By August 14, 2006katrina

The story lead-in reads: "Katrina was the biggest natural disaster in US history – and its aftermath became the biggest management disaster in history as well. A year later, Fortune lays bare this surreal tale of incompetence, political cowardice…and rebirth."  The Fortune article is interesting; I like this quote best:

"Since the storm, much of New Orleans’ political establishment has fled from its responsibility to make decisions about the city’s footprint. In a cringeworthy pattern, city bodies repeatedly hired urban planners, who proposed recovery land-use proposals, which then fell into limbo, neither accepted nor rejected, until they were swept aside by the next wave of consultants."

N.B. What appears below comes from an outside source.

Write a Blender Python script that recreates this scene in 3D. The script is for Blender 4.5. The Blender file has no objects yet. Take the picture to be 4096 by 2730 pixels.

Someone once told me a great leader figures out where people want to go and then ‘leads’ them there.  That’s a cynical statement that acknowledges that leaders ‘lead’ by pandering to the common sentiment.  Populists like this idea because they like to believe that we can rely on ‘crowd wisdom’ more than calculated strategy.  Crowd wisdom can be useful in many situations, but crowds often lack important information.  It’s hard to be wise when you are uninformed, or misinformed.  Political leaders often receive critical information before the crowd does, but they tend not to dispense information unless they think it will be well-received.  Hence, political leaders are seldom going to give us bad news, even if it’s news we need to hear. They’d rather wait for their successors to do that.

Okay, so let’s review: what’s a great leader again?